Success breeds success

Broccolini says his project and other luxury projects in the city are doing well because Montreal is doing well.

“Look at unemployment at a 30-year low. Last year, Montreal created more full-time jobs than the rest of the country combined. Tourism is up, and things like more direct flights to places like China … all these things add energy to the city. In my lifetime, I don’t think there has been a better time. I don’t think Montreal has been as “hot” as it is right now.”

If you build it … they will buy

Broccolini is not the only one successfully selling high-end properties right now.

A year ago the Gazette featured a luxury development project by Groupe Quorum, in Laval Sur Le Lac. At the time, construction of Phase One had just started and the sales pitch just launched. Now, Quorum’s marketing manager, Maxime Laporte, is also wearing a broad smile.

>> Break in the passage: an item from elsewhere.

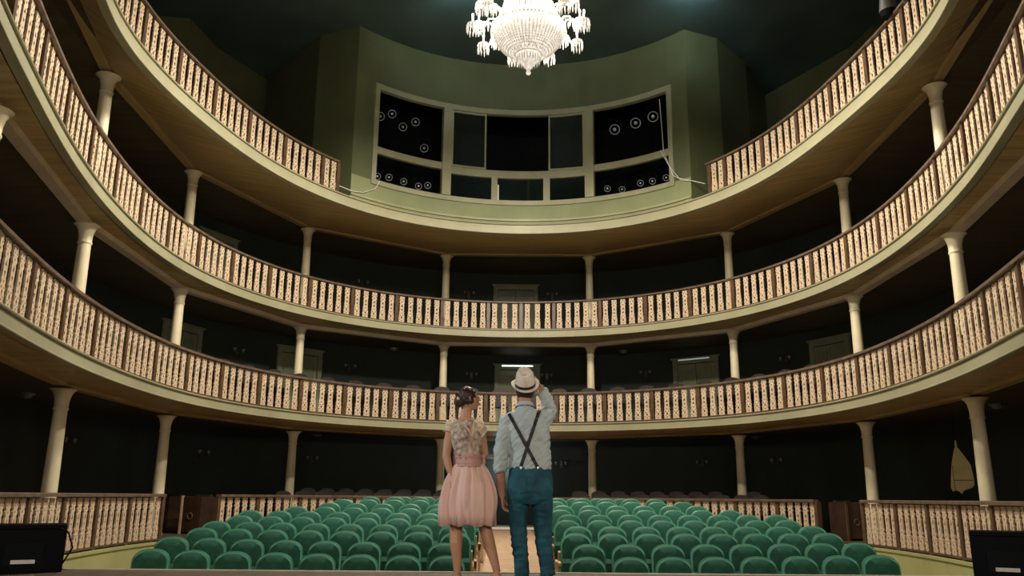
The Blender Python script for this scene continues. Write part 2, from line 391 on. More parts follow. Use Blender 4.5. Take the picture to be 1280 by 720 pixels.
# window, built of frame pieces
win = thing('window_1', None, None, kind='structure')
band(WL-.12, WR+.12, WT-.02, WT+.15, -.05, .1).ob('window_frame', M['frame'], win)
band(WL-.12, WR+.12, WB-.12, WB+.03, -.05, .1).ob('window_sill', M['frame'], win)
band(WL-.12, WL+.03, WB+.03, WT-.02, -.05, .1, 1).ob('window_frame', M['frame'], win)
band(WR-.03, WR+.12, WB+.03, WT-.02, -.05, .1, 1).ob('window_frame', M['frame'], win)
for s0, s1 in ((-2.55, -2.27), (1.92, 2.20)): band(s0, s1, WB+.03, WT-.02, -.09, .1, 1).ob('mullion', M['fascia'], win)
band(WL+.03, -2.55, 9.62, 9.83, -.03, .08).ob('transom', M['frame'], win)
band(2.20, WR-.03, 9.62, 9.83, -.03, .08).ob('transom', M['frame'], win)
band(-2.27, 1.92, 9.52, 9.76, -.03, .08).ob('transom', M['frame'], win)
for s0, s1 in ((-.98, -.80), (.62, .82)): band(s0, s1, WB+.03, 9.52, -.03, .08, 1).ob('mullion', M['frame'], win)
for s0, s1 in ((-2.25, -1.16), (.78, 1.90)):
    sh = band(s0, s1, 9.78, 9.84, .0, .05); 
    for a in (band(s0, s0+.05, 9.84, WT-.08, 0, .05, 1), band(s1-.05, s1, 9.84, WT-.08, 0, .05, 1), band(s0, s1, WT-.08, WT-.02, 0, .05)): sh.add(a.v, a.f)
    sh.ob('sash', M['frame'], win); band(s0+.05, s1-.05, 9.84, WT-.08, .02, .03).ob('pane', M['glass'], win)
for s0, s1, z0, z1 in ((-2.27, -.98, WB+.03, 9.52), (.82, 1.92, WB+.03, 9.52), (-.80, .62, WB+.03, 9.52)):
    band(s0, s1, z0, z1, .03, .04).ob('pane', M['glass'], win)
band(-.79, -.75, WB+.03, 9.30, -.01, .03, 1).ob('sash', M['white'], win)
# stage lanterns hung inside the booth window
def lantern(s, z, r, label, grp, o=.35):
    x, y, a = bpt(s, o)
    d = Vector((-x*.9, -(y-4), -(z-.5)))
    t = thing('stage_lantern', label, 'spotlight', (x, y, z), group=grp); t.rotation_euler = d.to_track_quat('Y', 'Z').to_euler()
    Rm = Matrix.Rotation(-PI/2, 4, 'X')
    def lay(mb): mb.v = [tuple(Rm @ Vector(v)) for v in mb.v]; return mb
    lay(MB().lathe([(r*.55, -.42), (r*.8, -.36), (r*.85, -.05), (r, 0), (r, .03), (r*.9, .03), (r*.9, -.04)], 16, caps=False)).ob('body', M['black'], t, True)
    lay(MB().lathe([(r*.80, .0), (r*.86, .045), (r*.96, .045), (r*1.0, .0)], 20, caps=False)).ob('ring', M['lens'], t, True)
    lay(MB().lathe([(.001, .02), (r*.30, .01), (r*.32, -.01)], 12, caps=False)).ob('lens', M['lens'], t, True)
    MB().tube([(-r*1.15, 0, -.1), (-r*1.15, 0, .14+r), (r*1.15, 0, .14+r), (r*1.15, 0, -.1)], .012, 6).ob('yoke', M['black'], t)
lows = [(-4.42, 9.08), (-4.05, 9.15), (-3.59, 9.13), (-3.13, 9.08), (-2.85, 9.16)]
for i, (s, z) in enumerate(lows): lantern(s, z, .105, 'round lantern in the lower left booth pane, %s from left' % ORD[i], 'lanterns in the booth window')
lows = [(2.50, 9.15), (2.94, 9.05), (3.50, 9.14), (3.87, 9.12), (4.3, 9.12)]
for i, (s, z) in enumerate(lows): lantern(s, z, .10, 'round lantern in the lower right booth pane, %s from left' % ORD[i], 'lanterns in the booth window')
for i, (s, z) in enumerate([(-4.42, 11.0), (-4.05, 11.2), (-3.69, 10.88), (-3.30, 11.15), (-3.0, 10.35)]): lantern(s, z, .13, 'hanging lantern in the upper left booth opening, %s from left' % ORD[i], 'lanterns in the booth window')
for i, (s, z) in enumerate([(2.76, 11.06), (3.41, 11.12), (3.96, 11.18)]): lantern(s, z, .165, 'large round lantern in the upper right booth opening, %s from left' % ORD[i], 'lanterns in the booth window')
# cables at the booth
def cable(name, pts, label, r=.012, m='white'):
    o = MB().tube(pts, r, 6).ob(name, M[m], None, True); tag(o, label, 'cable')
def bp3(s, z, o=-.05): x, y, a = bpt(s, o); return (x, y, z)
cable('cable', [bp3(4.40, 11.45), bp3(4.45, 10.4), bp3(4.50, 9.75, -.1), bp3(4.75, 8.95), bp3(5.05, 8.72), bp3(5.4, 8.60)], 'thin white cable hanging beside the right edge of the booth window')
cable('cable', [bp3(4.40, 9.8, -.1), bp3(4.62, 9.3), bp3(4.95, 8.8), bp3(5.35, 8.62), bp3(5.8, 8.40, -.02)], 'second white cable drooping from the booth window to the right balustrade')
cable('cable', [bp3(-4.55, 8.78), bp3(-4.7, 8.5), bp3(-5.1, 8.28), bp3(-5.45, 8.22), bp3(-5.9, 8.25, -.02)], 'pale cable drooping from the left corner of the booth window')

# lanterns clipped to the top balustrade
def clip_lantern(s, label, sgn):
    x, y, a = Arc(2, .0).at(s)
    t = thing('stage_lantern', label, 'spotlight', (x, y, 9.02))
    MB().tube([(0, 0, -.02), (0, 0, .34)], [.17, .13], 14).ob('body', M['metal'], t, True); MB().tube([(0, 0, -.13), (0, 0, -.02)], [.13, .17], 14).ob('lens_hood', M['black'], t, True)
    MB().box(-.03, .03, -.02, .2, -.02, .03).ob('clamp', M['black'], t)
clip_lantern(13.28, 'grey and black lantern clamped on the top balustrade, upper right of the picture', 1)
clip_lantern(-14.1, 'grey lantern clamped on the top balustrade, upper left of the picture', -1)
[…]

“We are 50 per cent more progressed than we expected to be at this time. Phase One is due for occupancy in February and is 90 per cent sold. Phase 2 is being built and is 60 per cent sold and even Phase 3 has hit 50 per cent sold, so construction of that is being moved up. The sales and absorption of this luxury product have exceeded even our own forecasts.”

Laporte agrees that the health of the Montreal economy is partly responsible for the positive trend, but mostly he credits the high quality of new luxury projects for pace of sales … an ‘if you build it luxuriously, they will come’ idea.

“It has been years, since the ’80s and ’90s, since there was a big push of luxury products built. Now, those are older inventory. If you think about Westmount or along Sherbrooke St., those luxury products are in good shape, but they are the style of the last century, and luxury is the ‘gout de jour.’ You want the condo of today, with the different use of space and design. So, this is the right time to be selling the latest in luxury,” he says.

Dreams can come true

Eve Drouin sells “dreams that come true.” She is the project co-ordinator of 3-33 DuCanal, which is the street address of “the last piece of developable waterfront in Lachine.” And it is the word “waterfront” that defines the project. “None of our clients were looking to buy, they were not active buyers. They are people who wandered by and came to take a look. They say: ‘I always dreamed of living on the waterfront and now I can.’ ”

Well, they can if they have a million dollars or more. The homes will vary between 1,800 square feet to about 2,400 square feet and cost between $1 million and $1.4 million before taxes. Four of the 10 units are sold or reserved.

On one side of the property is the Lachine Canal; on the other, the St. Lawrence  River and a view of the Mercier Bridge. Immediately beside the property is Parc René Lévesque, while in front there are bike paths and the marina. “Everyone who comes here says I feel like I am on vacation,” Drouin says. Keeping that vacation zen means every bedroom of every house has a view of water. The houses have huge windows and 9X15 foot patio doors. “They are the canvasses of the exterior.”

Who is buying all these luxurious homes? Drouin, Broccolini and Laporte all agree: Montrealers. Stories abound about international buyers and Canadians fleeing the overheated housing markets in Vancouver and Toronto, but the developers of these luxury properties have seen very few foreign investors. The vast majority of their sales are to locals looking for something unique.

“In our case,” says Drouin, “this is mostly about downsizing. Our clients are Montreal business people or professionals. Their kids are gone and they feel ‘it is my turn.’ One of her buyers is completely opening the second floor into a master suite with a tiny kitchen and a work studio. Another wants an elevator built from the garage in the basement to the rooftop terrace. “This is luxury for them, a home designed for them. A home they will live in for a long time.”